A proposta da CVM frustrou às expectativas das empresas, segundo o presidente da Associação Brasileira das Companhias Abertas (Abrasca), Antônio Castro. “Esperávamos que a formação de comitê livrasse as empresas do rodízio definitivamente, e não apenas aumentasse o seu prazo”, explica Castro, que, por causa disso, não consegue estimar ainda os impactos da proposta da CVM.
O Instituto de Auditores Independentes do Brasil (Ibracon) compartilha dessa mesma opinião. “Entendemos que a formatação do comitê de auditoria seria o gancho perfeito para a CVM abrir mão do rodízio. Foi isso que fez o Banco Central com as instituições financeiras de capital aberto”, afirma a presidente do Ibracon, Ana Maria Elorrieta. “Vamos levar essa sugestão à CVM”, complementa.
A adesão ao rodízio ampliado pela companhia não desobrigará a firma de auditoria independente de fazer a rotação do responsável técnico, diretor, gerente da equipe a cada cinco anos, no mínimo. “Isso é contornável. O rodízio de firma é o que causa instabilidade ao mercado”, afirma Ana Maria.
Além do Brasil, Índia, Cingapura, Coreia do Sul e Itália exigem que as companhias abertas façam a rotação de auditores independentes. O prazo varia em cada um desses países.
Na minuta de instrução que está em audiência pública, a CVM aponta dois estudos acadêmicos recentes que, utilizando dados oriundos da realidade brasileira, apresentaram evidências favoráveis ao rodízio: a tese “Determinantes da qualidade das auditorias independentes no Brasil”, de Guillermo Oscar Braunbeck (USP) e o relatório “Avaliação da rotatividade dos auditores independentes”, de Juliano Assunção e Vinicius Carrasco (PUC- RJ).
Após a crise financeira global, a exigência de rotação de firmas de auditoria passou a ser cogitada nos países da União Europeia. Até novembro, a Comissão Europeia (CE) deve se pronunciar sobre o assunto.
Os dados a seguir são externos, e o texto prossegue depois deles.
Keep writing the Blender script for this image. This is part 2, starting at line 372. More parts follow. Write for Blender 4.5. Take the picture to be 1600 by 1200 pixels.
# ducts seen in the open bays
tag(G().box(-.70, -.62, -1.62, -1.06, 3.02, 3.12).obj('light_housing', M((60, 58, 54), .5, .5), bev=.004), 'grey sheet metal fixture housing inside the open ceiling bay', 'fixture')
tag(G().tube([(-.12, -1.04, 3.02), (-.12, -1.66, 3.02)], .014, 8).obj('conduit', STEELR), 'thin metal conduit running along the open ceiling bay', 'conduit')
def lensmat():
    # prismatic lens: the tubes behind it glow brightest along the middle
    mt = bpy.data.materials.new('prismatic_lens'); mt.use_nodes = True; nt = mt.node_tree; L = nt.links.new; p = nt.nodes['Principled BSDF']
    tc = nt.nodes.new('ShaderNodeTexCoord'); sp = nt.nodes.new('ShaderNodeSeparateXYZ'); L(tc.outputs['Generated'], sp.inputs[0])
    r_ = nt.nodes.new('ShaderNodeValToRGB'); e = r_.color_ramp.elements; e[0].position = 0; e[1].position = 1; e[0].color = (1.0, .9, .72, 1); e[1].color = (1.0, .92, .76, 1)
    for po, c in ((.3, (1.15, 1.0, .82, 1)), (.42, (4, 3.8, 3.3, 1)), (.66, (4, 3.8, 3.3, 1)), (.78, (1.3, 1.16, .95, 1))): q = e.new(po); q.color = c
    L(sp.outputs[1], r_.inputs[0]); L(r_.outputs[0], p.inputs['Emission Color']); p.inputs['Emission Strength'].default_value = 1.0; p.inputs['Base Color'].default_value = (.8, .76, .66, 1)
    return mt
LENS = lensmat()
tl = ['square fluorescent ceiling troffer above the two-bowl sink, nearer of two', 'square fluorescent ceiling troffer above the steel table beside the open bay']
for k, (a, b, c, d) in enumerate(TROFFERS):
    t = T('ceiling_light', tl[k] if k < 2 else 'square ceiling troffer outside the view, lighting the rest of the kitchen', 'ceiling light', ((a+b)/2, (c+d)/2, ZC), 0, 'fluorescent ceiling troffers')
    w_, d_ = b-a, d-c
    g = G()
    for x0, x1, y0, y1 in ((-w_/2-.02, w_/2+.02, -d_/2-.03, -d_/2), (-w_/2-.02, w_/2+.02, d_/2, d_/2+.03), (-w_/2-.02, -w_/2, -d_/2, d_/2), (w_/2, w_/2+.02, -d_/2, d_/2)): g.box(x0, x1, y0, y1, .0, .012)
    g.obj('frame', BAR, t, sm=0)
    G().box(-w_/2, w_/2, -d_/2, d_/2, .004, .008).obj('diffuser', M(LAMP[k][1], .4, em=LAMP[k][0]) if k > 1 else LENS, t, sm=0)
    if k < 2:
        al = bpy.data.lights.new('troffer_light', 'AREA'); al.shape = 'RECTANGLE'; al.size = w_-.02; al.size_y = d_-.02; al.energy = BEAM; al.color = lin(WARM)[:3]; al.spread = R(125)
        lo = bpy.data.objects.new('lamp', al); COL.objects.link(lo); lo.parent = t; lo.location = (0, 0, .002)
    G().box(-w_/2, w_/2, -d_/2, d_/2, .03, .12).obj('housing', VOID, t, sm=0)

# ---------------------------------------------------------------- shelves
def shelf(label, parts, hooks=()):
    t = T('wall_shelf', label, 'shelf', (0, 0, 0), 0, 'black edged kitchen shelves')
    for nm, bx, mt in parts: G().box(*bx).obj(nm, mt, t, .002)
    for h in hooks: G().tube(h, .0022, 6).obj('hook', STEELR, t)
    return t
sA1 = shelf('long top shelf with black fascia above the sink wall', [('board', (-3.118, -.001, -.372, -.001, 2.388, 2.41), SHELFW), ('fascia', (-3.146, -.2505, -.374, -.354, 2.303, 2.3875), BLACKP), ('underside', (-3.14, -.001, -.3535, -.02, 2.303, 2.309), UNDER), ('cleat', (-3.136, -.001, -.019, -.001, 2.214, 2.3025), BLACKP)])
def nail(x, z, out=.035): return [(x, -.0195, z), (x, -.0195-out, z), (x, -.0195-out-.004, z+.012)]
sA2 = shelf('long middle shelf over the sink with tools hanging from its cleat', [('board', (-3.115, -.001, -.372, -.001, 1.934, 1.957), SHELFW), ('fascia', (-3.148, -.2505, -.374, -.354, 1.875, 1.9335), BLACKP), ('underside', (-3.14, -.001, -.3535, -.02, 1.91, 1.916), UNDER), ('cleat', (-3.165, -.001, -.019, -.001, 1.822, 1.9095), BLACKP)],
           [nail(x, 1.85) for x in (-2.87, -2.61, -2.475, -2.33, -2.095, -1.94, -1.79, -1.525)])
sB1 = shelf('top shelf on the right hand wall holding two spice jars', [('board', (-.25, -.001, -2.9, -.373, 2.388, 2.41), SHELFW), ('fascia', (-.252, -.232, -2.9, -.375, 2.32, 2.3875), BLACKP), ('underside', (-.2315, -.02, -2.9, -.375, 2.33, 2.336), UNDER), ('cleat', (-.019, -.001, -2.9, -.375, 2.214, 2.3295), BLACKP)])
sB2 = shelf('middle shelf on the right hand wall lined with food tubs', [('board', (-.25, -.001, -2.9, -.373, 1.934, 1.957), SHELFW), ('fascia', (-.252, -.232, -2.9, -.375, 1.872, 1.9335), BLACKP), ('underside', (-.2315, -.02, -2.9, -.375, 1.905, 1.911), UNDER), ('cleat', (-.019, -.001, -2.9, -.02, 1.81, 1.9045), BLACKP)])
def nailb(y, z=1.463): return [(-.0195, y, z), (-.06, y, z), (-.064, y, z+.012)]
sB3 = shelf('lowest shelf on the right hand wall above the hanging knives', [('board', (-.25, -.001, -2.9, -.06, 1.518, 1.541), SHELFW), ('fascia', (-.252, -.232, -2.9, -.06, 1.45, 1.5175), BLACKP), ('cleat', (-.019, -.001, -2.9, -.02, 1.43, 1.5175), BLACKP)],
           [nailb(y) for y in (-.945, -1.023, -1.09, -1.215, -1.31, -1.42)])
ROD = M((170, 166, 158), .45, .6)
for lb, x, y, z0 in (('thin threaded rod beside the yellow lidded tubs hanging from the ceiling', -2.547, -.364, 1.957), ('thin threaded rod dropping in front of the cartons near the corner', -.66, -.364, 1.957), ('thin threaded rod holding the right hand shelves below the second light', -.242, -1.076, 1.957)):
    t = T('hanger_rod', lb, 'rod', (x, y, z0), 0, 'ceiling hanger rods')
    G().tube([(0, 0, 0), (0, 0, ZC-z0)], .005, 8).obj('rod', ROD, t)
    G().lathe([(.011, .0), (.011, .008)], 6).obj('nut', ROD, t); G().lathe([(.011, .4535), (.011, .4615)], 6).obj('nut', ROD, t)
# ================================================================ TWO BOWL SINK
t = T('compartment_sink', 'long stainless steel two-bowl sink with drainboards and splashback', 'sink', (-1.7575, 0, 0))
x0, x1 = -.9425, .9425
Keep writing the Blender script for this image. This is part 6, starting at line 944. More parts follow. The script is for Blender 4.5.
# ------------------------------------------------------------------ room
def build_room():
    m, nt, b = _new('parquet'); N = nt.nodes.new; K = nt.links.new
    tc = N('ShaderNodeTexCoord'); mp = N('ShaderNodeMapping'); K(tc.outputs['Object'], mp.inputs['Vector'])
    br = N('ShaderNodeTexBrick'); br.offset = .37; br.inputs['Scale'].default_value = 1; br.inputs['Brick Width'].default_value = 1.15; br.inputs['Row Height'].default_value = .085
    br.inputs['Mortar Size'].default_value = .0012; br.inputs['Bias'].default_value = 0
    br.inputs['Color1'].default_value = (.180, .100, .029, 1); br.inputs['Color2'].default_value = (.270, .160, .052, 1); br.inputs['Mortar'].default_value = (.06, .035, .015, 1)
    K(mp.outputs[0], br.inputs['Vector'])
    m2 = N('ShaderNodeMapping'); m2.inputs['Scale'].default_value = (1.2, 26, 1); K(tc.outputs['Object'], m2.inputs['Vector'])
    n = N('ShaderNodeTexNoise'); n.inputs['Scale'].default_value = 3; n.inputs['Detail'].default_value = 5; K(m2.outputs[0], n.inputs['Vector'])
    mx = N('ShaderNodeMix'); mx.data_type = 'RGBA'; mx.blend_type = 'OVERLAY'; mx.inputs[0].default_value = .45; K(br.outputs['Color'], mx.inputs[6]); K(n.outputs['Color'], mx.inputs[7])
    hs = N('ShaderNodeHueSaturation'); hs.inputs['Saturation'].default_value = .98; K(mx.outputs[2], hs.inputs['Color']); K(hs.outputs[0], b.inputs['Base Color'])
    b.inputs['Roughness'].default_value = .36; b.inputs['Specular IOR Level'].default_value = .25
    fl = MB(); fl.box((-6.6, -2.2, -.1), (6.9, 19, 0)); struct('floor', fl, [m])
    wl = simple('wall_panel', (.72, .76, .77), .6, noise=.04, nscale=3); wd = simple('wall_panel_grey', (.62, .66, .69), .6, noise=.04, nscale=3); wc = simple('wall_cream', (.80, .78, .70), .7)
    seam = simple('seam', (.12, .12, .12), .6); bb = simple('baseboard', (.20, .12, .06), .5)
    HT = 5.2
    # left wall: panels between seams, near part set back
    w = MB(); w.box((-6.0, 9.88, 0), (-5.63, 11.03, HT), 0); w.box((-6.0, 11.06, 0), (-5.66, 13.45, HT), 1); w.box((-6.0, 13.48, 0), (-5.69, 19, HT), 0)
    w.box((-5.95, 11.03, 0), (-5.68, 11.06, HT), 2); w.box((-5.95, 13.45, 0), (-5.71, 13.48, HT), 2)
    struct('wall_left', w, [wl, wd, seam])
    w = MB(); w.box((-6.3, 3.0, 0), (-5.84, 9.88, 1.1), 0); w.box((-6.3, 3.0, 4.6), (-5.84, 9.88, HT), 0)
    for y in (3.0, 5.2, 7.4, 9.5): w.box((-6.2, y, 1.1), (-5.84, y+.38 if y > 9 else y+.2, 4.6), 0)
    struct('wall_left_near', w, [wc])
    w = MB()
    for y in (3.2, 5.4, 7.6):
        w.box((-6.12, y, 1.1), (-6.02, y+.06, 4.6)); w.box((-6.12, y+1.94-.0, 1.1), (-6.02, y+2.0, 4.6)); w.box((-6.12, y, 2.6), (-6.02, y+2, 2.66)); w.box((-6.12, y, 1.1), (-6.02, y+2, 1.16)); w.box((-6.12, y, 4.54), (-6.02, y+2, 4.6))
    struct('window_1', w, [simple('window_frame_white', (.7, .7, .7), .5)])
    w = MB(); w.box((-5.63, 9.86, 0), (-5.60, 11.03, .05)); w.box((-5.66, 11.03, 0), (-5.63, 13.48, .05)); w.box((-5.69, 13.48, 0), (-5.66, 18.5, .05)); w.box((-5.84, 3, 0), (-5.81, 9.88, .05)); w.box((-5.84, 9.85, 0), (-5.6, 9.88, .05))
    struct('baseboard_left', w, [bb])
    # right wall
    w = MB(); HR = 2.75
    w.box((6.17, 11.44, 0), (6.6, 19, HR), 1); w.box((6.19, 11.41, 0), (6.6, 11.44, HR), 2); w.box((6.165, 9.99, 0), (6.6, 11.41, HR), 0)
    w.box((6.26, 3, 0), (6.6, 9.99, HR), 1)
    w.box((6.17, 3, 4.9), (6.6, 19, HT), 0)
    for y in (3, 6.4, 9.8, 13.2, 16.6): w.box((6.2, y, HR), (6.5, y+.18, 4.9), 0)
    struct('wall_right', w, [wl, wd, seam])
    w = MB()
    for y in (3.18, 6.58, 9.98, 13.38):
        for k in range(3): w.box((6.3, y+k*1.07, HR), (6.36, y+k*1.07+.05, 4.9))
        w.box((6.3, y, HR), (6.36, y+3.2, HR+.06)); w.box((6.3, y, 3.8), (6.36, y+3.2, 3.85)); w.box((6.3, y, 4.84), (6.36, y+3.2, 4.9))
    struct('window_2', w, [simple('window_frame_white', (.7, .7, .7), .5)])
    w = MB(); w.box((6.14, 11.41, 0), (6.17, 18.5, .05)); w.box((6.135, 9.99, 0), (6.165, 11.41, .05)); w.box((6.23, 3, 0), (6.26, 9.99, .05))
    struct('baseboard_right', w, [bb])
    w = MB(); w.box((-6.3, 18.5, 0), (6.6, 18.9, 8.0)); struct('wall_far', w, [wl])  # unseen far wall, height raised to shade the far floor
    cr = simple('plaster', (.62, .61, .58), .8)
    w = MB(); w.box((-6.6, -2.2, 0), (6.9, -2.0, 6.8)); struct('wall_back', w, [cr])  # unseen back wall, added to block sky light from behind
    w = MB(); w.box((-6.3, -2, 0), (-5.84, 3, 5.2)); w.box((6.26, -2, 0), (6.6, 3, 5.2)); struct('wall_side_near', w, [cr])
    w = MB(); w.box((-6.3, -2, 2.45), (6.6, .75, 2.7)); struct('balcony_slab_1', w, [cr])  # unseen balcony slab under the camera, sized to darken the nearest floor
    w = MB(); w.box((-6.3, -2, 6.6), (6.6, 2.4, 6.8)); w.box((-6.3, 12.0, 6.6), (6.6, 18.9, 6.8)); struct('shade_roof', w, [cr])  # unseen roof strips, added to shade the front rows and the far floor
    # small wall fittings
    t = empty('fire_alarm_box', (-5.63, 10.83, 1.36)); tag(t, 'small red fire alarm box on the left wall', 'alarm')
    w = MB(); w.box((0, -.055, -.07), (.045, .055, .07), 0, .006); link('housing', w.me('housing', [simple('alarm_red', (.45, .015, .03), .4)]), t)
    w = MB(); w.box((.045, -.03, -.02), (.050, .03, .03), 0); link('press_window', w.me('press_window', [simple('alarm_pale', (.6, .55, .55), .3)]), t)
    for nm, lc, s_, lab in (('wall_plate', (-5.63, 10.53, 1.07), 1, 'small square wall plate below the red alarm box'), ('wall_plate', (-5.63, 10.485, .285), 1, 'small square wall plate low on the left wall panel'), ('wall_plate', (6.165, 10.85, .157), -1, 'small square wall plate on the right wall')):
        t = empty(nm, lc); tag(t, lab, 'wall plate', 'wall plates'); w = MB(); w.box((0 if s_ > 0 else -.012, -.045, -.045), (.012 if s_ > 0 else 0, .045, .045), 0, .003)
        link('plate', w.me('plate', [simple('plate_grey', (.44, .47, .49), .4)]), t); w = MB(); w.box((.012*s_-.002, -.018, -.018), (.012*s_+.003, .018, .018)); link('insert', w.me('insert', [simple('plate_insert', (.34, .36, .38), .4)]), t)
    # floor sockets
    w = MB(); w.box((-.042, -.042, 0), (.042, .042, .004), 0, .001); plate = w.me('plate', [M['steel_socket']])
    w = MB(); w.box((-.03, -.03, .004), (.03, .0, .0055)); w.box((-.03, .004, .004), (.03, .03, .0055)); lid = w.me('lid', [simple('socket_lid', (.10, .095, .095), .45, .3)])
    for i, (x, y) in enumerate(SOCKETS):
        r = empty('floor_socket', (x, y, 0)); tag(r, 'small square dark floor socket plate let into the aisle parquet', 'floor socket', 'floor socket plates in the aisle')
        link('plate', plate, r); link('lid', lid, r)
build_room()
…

O que se sabe, de antemão, é que não há nenhum consenso no mercado. De modo geral, as companhias e firmas de contabilidade se incomodam com a curva de aprendizado na transição de uma firma para outra. Mas o tema é tão polêmico que encontra divergências dentro da própria classe de auditores.
Enquanto as multinacionais de auditoria são contra o rodízio, algumas empresas menores enxergam o momento de troca de firmas como uma oportunidade de se reposicionar no mercado, diluindo a concentração das “Big Four” (KPMG, Ernst & Young, Deloitte e PricewaterhouseCoopers). Até hoje, no entanto, não há evidências que comprovem essa hipótese.
Para o presidente da Baker Tilly, Osvaldo Nieto, o rodízio é, antes de tudo, um benefício de governança aos acionistas das companhias, assim como o comitê de auditoria. “Para o mercado como um todo, o rodízio é positivo sim”, acredita Nieto.